— Data shown —
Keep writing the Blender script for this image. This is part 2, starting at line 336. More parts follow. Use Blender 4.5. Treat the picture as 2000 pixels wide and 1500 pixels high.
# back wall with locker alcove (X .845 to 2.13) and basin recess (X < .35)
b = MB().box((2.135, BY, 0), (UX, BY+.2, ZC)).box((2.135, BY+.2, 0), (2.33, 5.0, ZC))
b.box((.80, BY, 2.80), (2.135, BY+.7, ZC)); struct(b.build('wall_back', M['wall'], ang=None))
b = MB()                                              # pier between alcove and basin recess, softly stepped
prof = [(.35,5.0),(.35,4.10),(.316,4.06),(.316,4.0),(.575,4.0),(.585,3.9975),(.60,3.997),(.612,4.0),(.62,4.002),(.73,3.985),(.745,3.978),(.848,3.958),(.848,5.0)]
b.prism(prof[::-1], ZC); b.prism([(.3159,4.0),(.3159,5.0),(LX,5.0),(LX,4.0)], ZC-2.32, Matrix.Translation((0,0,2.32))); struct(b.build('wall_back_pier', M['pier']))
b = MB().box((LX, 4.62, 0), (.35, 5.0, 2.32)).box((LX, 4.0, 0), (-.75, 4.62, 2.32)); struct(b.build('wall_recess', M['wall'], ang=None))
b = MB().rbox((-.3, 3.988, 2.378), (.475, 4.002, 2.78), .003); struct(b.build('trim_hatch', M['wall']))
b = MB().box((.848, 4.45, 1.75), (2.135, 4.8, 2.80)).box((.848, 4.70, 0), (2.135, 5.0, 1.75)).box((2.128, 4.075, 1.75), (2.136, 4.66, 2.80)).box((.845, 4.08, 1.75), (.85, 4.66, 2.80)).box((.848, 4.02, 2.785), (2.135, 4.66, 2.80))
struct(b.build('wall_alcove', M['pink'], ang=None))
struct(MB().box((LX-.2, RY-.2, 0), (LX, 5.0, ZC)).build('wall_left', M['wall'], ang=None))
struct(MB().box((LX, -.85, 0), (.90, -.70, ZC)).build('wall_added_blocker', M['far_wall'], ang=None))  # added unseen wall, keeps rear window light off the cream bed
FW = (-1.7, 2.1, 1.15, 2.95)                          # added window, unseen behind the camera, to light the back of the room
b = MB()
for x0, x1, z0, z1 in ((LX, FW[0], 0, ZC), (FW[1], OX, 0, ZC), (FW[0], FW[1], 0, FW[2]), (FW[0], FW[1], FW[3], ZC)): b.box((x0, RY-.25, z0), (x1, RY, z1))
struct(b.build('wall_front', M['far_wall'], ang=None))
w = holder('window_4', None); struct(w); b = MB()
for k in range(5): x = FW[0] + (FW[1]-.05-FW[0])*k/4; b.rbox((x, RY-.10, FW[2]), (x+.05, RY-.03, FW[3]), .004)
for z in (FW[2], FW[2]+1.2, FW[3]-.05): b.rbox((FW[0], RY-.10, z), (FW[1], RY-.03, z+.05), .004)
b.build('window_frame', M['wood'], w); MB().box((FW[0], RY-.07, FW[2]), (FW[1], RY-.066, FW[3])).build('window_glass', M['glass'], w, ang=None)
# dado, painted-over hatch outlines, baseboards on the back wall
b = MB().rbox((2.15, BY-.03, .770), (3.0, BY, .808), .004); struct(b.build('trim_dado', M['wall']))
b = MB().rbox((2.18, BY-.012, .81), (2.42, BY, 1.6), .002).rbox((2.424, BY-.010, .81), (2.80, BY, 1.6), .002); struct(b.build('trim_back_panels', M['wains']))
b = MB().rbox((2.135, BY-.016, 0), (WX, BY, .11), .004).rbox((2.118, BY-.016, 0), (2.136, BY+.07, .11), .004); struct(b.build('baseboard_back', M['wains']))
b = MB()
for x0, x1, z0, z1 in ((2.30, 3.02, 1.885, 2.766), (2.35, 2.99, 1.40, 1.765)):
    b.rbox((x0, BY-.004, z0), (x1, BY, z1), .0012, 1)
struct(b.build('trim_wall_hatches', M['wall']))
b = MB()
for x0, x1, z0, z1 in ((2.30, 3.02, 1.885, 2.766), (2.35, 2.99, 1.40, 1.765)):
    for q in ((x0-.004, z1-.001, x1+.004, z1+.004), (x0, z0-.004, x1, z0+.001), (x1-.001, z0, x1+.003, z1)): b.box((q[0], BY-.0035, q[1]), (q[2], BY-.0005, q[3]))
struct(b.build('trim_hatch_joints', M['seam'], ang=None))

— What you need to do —
Give an exact repetition of all the material.

— Response to the task —
Keep writing the Blender script for this image. This is part 2, starting at line 336. More parts follow. Use Blender 4.5. Treat the picture as 2000 pixels wide and 1500 pixels high.
# back wall with locker alcove (X .845 to 2.13) and basin recess (X < .35)
b = MB().box((2.135, BY, 0), (UX, BY+.2, ZC)).box((2.135, BY+.2, 0), (2.33, 5.0, ZC))
b.box((.80, BY, 2.80), (2.135, BY+.7, ZC)); struct(b.build('wall_back', M['wall'], ang=None))
b = MB()                                              # pier between alcove and basin recess, softly stepped
prof = [(.35,5.0),(.35,4.10),(.316,4.06),(.316,4.0),(.575,4.0),(.585,3.9975),(.60,3.997),(.612,4.0),(.62,4.002),(.73,3.985),(.745,3.978),(.848,3.958),(.848,5.0)]
b.prism(prof[::-1], ZC); b.prism([(.3159,4.0),(.3159,5.0),(LX,5.0),(LX,4.0)], ZC-2.32, Matrix.Translation((0,0,2.32))); struct(b.build('wall_back_pier', M['pier']))
b = MB().box((LX, 4.62, 0), (.35, 5.0, 2.32)).box((LX, 4.0, 0), (-.75, 4.62, 2.32)); struct(b.build('wall_recess', M['wall'], ang=None))
b = MB().rbox((-.3, 3.988, 2.378), (.475, 4.002, 2.78), .003); struct(b.build('trim_hatch', M['wall']))
b = MB().box((.848, 4.45, 1.75), (2.135, 4.8, 2.80)).box((.848, 4.70, 0), (2.135, 5.0, 1.75)).box((2.128, 4.075, 1.75), (2.136, 4.66, 2.80)).box((.845, 4.08, 1.75), (.85, 4.66, 2.80)).box((.848, 4.02, 2.785), (2.135, 4.66, 2.80))
struct(b.build('wall_alcove', M['pink'], ang=None))
struct(MB().box((LX-.2, RY-.2, 0), (LX, 5.0, ZC)).build('wall_left', M['wall'], ang=None))
struct(MB().box((LX, -.85, 0), (.90, -.70, ZC)).build('wall_added_blocker', M['far_wall'], ang=None))  # added unseen wall, keeps rear window light off the cream bed
FW = (-1.7, 2.1, 1.15, 2.95)                          # added window, unseen behind the camera, to light the back of the room
b = MB()
for x0, x1, z0, z1 in ((LX, FW[0], 0, ZC), (FW[1], OX, 0, ZC), (FW[0], FW[1], 0, FW[2]), (FW[0], FW[1], FW[3], ZC)): b.box((x0, RY-.25, z0), (x1, RY, z1))
struct(b.build('wall_front', M['far_wall'], ang=None))
w = holder('window_4', None); struct(w); b = MB()
for k in range(5): x = FW[0] + (FW[1]-.05-FW[0])*k/4; b.rbox((x, RY-.10, FW[2]), (x+.05, RY-.03, FW[3]), .004)
for z in (FW[2], FW[2]+1.2, FW[3]-.05): b.rbox((FW[0], RY-.10, z), (FW[1], RY-.03, z+.05), .004)
b.build('window_frame', M['wood'], w); MB().box((FW[0], RY-.07, FW[2]), (FW[1], RY-.066, FW[3])).build('window_glass', M['glass'], w, ang=None)
# dado, painted-over hatch outlines, baseboards on the back wall
b = MB().rbox((2.15, BY-.03, .770), (3.0, BY, .808), .004); struct(b.build('trim_dado', M['wall']))
b = MB().rbox((2.18, BY-.012, .81), (2.42, BY, 1.6), .002).rbox((2.424, BY-.010, .81), (2.80, BY, 1.6), .002); struct(b.build('trim_back_panels', M['wains']))
b = MB().rbox((2.135, BY-.016, 0), (WX, BY, .11), .004).rbox((2.118, BY-.016, 0), (2.136, BY+.07, .11), .004); struct(b.build('baseboard_back', M['wains']))
b = MB()
for x0, x1, z0, z1 in ((2.30, 3.02, 1.885, 2.766), (2.35, 2.99, 1.40, 1.765)):
    b.rbox((x0, BY-.004, z0), (x1, BY, z1), .0012, 1)
struct(b.build('trim_wall_hatches', M['wall']))
b = MB()
for x0, x1, z0, z1 in ((2.30, 3.02, 1.885, 2.766), (2.35, 2.99, 1.40, 1.765)):
    for q in ((x0-.004, z1-.001, x1+.004, z1+.004), (x0, z0-.004, x1, z0+.001), (x1-.001, z0, x1+.003, z1)): b.box((q[0], BY-.0035, q[1]), (q[2], BY-.0005, q[3]))
struct(b.build('trim_hatch_joints', M['seam'], ang=None))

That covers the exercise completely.